◆ **Task**:
In the records below, find the line containing "Reconstruct this image" and the line containing "COL = S.collection". Give again exactly those lines and every line between them, omitting the pictures.

--- BEGIN Material for this exercise ---

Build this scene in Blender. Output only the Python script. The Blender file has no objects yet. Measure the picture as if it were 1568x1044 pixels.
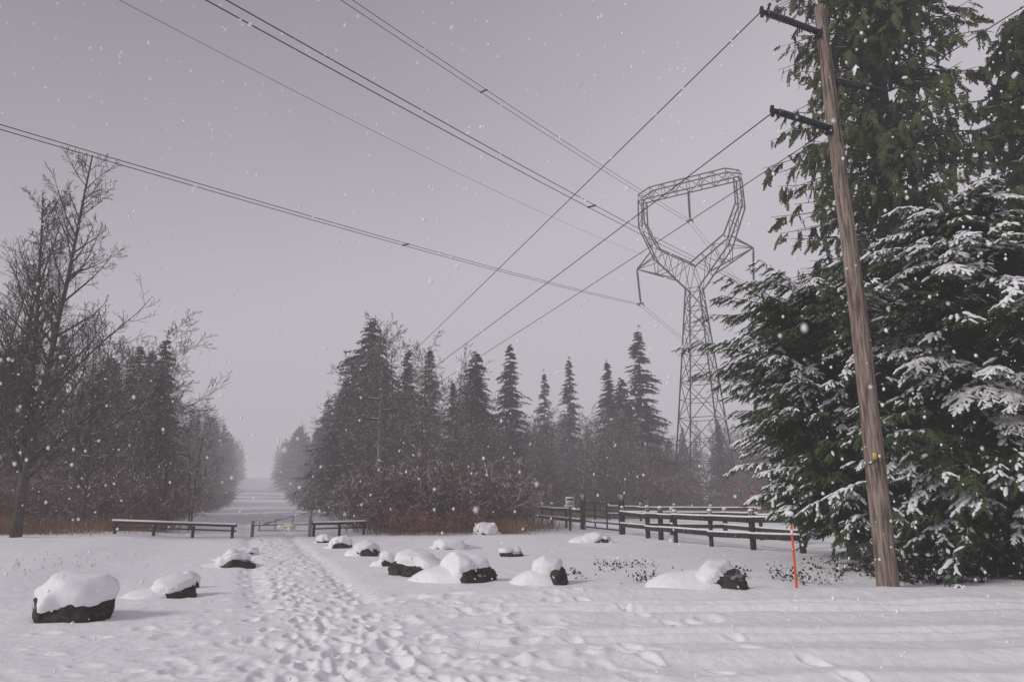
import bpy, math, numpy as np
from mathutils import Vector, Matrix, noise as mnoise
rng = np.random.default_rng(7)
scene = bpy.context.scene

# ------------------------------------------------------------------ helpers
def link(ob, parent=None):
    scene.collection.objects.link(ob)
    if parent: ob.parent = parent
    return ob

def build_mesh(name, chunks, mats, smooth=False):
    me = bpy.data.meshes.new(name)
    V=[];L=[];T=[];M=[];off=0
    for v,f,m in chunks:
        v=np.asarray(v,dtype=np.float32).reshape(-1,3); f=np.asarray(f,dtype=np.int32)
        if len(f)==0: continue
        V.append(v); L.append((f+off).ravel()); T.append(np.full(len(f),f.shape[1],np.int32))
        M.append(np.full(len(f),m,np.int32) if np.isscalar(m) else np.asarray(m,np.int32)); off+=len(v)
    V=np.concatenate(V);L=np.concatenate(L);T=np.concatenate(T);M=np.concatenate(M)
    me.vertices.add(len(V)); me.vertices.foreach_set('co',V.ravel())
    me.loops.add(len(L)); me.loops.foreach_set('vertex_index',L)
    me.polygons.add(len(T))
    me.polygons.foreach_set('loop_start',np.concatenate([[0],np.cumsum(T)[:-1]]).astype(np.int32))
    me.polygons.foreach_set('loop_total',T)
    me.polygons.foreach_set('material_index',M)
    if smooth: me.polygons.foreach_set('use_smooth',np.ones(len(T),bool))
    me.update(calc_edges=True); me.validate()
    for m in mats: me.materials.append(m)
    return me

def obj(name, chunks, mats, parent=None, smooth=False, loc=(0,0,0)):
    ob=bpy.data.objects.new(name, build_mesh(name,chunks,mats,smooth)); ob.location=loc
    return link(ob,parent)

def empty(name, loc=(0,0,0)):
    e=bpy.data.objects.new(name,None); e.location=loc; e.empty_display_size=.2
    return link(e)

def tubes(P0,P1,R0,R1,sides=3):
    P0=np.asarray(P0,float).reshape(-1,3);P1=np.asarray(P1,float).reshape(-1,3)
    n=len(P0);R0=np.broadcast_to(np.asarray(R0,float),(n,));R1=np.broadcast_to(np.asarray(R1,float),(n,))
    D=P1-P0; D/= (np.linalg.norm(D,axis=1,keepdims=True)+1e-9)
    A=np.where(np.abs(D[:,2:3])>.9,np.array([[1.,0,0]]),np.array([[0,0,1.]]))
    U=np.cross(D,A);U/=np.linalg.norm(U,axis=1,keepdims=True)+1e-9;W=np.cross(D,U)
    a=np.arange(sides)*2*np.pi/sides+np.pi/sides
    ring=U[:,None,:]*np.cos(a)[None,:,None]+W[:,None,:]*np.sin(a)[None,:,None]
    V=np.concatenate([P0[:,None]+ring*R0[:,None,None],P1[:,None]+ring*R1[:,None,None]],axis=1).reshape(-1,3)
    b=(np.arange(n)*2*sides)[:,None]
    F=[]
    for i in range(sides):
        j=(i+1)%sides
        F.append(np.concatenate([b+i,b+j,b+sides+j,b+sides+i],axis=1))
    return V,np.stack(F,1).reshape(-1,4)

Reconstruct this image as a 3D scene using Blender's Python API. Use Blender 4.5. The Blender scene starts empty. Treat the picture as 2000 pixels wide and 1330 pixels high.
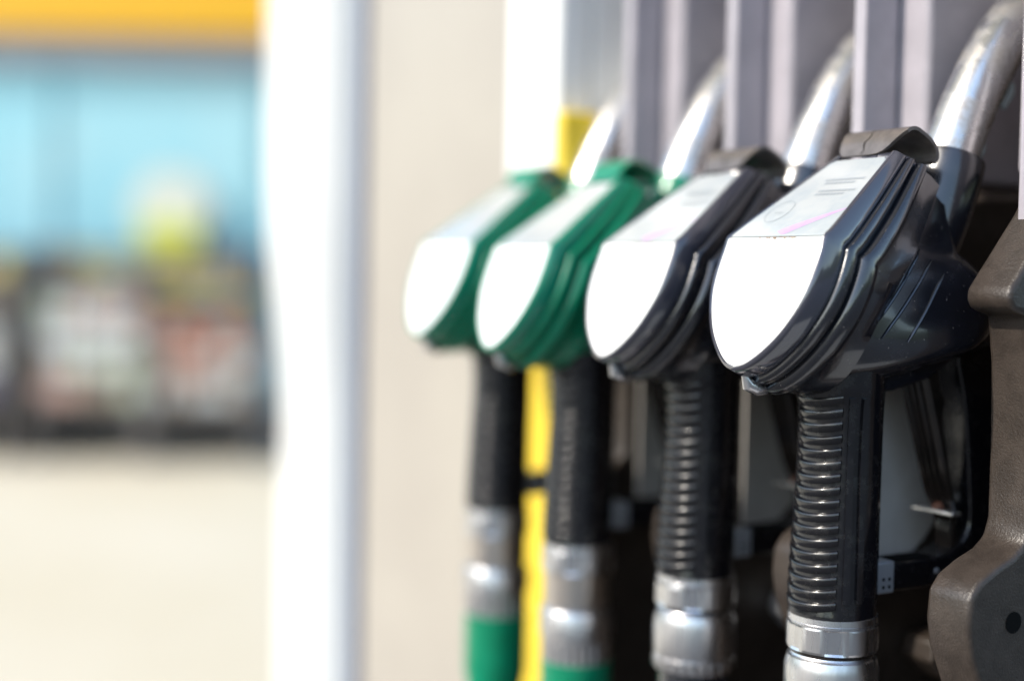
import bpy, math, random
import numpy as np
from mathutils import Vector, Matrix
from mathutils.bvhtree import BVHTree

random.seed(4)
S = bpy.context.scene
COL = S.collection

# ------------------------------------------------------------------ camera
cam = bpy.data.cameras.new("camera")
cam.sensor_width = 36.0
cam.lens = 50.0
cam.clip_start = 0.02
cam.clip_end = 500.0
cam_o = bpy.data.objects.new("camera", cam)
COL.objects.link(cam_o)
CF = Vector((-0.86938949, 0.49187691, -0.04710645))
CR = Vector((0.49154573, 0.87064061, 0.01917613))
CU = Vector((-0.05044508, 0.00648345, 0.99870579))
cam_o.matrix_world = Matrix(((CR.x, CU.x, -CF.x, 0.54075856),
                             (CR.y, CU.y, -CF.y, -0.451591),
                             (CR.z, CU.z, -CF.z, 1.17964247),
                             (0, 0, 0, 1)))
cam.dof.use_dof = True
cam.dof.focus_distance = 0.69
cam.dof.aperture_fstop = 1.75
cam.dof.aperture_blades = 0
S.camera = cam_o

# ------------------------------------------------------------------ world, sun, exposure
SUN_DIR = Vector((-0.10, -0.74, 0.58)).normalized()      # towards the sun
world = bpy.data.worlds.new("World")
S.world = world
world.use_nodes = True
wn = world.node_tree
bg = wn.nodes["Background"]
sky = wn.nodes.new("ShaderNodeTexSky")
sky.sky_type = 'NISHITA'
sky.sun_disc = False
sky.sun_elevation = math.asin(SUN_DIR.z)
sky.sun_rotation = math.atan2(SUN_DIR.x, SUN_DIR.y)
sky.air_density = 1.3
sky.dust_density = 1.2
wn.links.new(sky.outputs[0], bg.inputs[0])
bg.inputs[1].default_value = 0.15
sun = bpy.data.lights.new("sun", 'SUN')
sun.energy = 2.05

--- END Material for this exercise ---

◆ **Solution below**:
Reconstruct this image as a 3D scene using Blender's Python API. Use Blender 4.5. The Blender scene starts empty. Treat the picture as 2000 pixels wide and 1330 pixels high.
import bpy, math, random
import numpy as np
from mathutils import Vector, Matrix
from mathutils.bvhtree import BVHTree

random.seed(4)
S = bpy.context.scene
COL = S.collection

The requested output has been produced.